Abstract

Estimation of evapotranspiration using satellite sensors offers the potential for improved water management in irrigated areas. However, previous applications of remote sensing to estimate crop water use have been retrospective in nature, whereas the spatial resolution of sensors that provide information in real time has been thought to be too coarse for such purposes. We describe application of a variation of the Moderate Resolution Imaging Spectroradiometer (MODIS) standard evapotranspiration algorithm for near‐real‐time method for estimation of actual evapotranspiration based entirely on satellite data. The latency of the approach is typically 3 days to 1 week, although the lag could be reduced. The method works best over areas where there is substantial diversity in vegetation types within the remote sensing window; the contrast in vegetation between irrigated and adjacent unirrigated areas meets this requirement well. The satellite sensors/products are MODIS land cover (MOD12Q1), surface reflectance (MOD09GQ), vegetation indices (MOD13Q1), land surface temperature/emissivity (MOD11A1), and albedo (MCD43A3) and NOAA/NESDIS surface radiation budget (SRB) products derived from the Geostationary Operational Environmental Satellites.
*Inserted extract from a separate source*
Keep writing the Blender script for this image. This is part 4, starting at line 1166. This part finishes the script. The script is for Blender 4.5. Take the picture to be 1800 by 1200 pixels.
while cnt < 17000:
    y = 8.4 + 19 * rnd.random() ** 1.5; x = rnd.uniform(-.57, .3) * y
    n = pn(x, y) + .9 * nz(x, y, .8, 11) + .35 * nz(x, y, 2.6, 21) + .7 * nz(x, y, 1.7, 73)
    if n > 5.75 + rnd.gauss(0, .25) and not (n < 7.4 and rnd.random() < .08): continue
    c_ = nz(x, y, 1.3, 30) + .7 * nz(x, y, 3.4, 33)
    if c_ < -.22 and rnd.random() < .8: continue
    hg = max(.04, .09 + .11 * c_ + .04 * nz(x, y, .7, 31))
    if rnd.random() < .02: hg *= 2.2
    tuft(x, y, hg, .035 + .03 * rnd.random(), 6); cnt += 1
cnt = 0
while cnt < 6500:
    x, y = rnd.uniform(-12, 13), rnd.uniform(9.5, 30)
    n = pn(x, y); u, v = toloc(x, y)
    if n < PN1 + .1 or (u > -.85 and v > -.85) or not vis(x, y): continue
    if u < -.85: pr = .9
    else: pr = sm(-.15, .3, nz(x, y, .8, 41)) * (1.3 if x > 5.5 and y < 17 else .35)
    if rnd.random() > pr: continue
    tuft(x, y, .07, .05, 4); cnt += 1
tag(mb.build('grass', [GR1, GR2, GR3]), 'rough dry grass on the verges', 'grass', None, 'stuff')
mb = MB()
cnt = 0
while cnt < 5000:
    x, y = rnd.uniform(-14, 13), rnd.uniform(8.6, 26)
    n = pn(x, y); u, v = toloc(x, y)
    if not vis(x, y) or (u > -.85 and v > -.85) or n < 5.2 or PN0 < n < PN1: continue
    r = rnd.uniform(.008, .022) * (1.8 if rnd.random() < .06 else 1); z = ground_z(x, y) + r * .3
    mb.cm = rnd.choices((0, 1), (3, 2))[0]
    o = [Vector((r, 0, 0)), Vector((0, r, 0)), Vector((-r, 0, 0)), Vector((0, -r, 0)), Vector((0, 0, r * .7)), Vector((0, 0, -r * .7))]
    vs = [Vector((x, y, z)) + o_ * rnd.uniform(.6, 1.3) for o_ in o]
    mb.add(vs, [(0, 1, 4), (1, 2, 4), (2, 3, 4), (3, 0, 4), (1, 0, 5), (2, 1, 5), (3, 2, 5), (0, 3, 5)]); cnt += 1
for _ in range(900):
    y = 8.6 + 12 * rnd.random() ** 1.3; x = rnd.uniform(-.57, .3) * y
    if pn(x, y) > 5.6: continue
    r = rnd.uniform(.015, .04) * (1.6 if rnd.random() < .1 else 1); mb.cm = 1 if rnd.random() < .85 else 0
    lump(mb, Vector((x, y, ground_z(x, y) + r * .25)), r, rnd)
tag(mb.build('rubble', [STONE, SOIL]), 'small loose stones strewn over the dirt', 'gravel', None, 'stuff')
The MODIS/SRB evapotranspiration estimates agree favorably with ground flux tower observations and evapotranspiration estimates from a much higher resolution Landsat‐based (METRIC) method over irrigated areas of the Klamath River Basin, with instantaneous evapotranspiration biases less than 10% and daily evapotranspiration biases less than 15%. There is a tendency for the MODIS/SRB approach to underestimate, and for the METRIC‐based algorithm to overestimate, seasonal evapotranspiration relative to the tower flux observations.